*AIM*
Reproduce the listing that follows with no differences at all.

*DATA SEGMENT*

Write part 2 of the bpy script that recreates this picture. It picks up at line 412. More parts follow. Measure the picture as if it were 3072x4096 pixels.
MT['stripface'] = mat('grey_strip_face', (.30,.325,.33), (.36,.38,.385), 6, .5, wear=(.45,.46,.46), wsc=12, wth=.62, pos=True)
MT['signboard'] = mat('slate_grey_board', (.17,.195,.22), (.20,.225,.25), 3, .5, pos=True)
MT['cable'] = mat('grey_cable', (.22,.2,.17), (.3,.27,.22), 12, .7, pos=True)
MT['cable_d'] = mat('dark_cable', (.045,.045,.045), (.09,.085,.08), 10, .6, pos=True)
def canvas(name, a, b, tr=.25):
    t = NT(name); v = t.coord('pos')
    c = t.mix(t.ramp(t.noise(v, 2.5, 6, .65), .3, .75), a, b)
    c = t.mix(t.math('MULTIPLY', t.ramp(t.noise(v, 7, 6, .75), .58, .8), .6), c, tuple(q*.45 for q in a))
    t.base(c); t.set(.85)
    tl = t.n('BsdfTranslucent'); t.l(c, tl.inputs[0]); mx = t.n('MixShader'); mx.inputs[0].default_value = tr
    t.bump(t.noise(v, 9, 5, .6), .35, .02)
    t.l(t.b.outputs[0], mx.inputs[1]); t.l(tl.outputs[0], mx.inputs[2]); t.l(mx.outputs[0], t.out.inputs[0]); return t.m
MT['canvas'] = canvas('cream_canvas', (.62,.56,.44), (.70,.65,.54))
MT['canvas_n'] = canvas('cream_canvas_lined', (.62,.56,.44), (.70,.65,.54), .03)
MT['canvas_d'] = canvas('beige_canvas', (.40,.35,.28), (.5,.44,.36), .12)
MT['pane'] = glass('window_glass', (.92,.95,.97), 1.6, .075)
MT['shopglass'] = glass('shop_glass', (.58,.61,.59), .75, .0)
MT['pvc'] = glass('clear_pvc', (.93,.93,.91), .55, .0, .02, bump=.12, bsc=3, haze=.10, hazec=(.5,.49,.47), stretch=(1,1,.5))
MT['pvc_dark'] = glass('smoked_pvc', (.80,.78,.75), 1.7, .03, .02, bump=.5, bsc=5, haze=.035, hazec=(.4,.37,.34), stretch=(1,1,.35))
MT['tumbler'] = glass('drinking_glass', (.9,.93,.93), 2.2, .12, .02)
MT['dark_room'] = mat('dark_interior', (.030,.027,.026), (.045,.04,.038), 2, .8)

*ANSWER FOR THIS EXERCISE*
Write part 2 of the bpy script that recreates this picture. It picks up at line 412. More parts follow. Measure the picture as if it were 3072x4096 pixels.
MT['stripface'] = mat('grey_strip_face', (.30,.325,.33), (.36,.38,.385), 6, .5, wear=(.45,.46,.46), wsc=12, wth=.62, pos=True)
MT['signboard'] = mat('slate_grey_board', (.17,.195,.22), (.20,.225,.25), 3, .5, pos=True)
MT['cable'] = mat('grey_cable', (.22,.2,.17), (.3,.27,.22), 12, .7, pos=True)
MT['cable_d'] = mat('dark_cable', (.045,.045,.045), (.09,.085,.08), 10, .6, pos=True)
def canvas(name, a, b, tr=.25):
    t = NT(name); v = t.coord('pos')
    c = t.mix(t.ramp(t.noise(v, 2.5, 6, .65), .3, .75), a, b)
    c = t.mix(t.math('MULTIPLY', t.ramp(t.noise(v, 7, 6, .75), .58, .8), .6), c, tuple(q*.45 for q in a))
    t.base(c); t.set(.85)
    tl = t.n('BsdfTranslucent'); t.l(c, tl.inputs[0]); mx = t.n('MixShader'); mx.inputs[0].default_value = tr
    t.bump(t.noise(v, 9, 5, .6), .35, .02)
    t.l(t.b.outputs[0], mx.inputs[1]); t.l(tl.outputs[0], mx.inputs[2]); t.l(mx.outputs[0], t.out.inputs[0]); return t.m
MT['canvas'] = canvas('cream_canvas', (.62,.56,.44), (.70,.65,.54))
MT['canvas_n'] = canvas('cream_canvas_lined', (.62,.56,.44), (.70,.65,.54), .03)
MT['canvas_d'] = canvas('beige_canvas', (.40,.35,.28), (.5,.44,.36), .12)
MT['pane'] = glass('window_glass', (.92,.95,.97), 1.6, .075)
MT['shopglass'] = glass('shop_glass', (.58,.61,.59), .75, .0)
MT['pvc'] = glass('clear_pvc', (.93,.93,.91), .55, .0, .02, bump=.12, bsc=3, haze=.10, hazec=(.5,.49,.47), stretch=(1,1,.5))
MT['pvc_dark'] = glass('smoked_pvc', (.80,.78,.75), 1.7, .03, .02, bump=.5, bsc=5, haze=.035, hazec=(.4,.37,.34), stretch=(1,1,.35))
MT['tumbler'] = glass('drinking_glass', (.9,.93,.93), 2.2, .12, .02)
MT['dark_room'] = mat('dark_interior', (.030,.027,.026), (.045,.04,.038), 2, .8)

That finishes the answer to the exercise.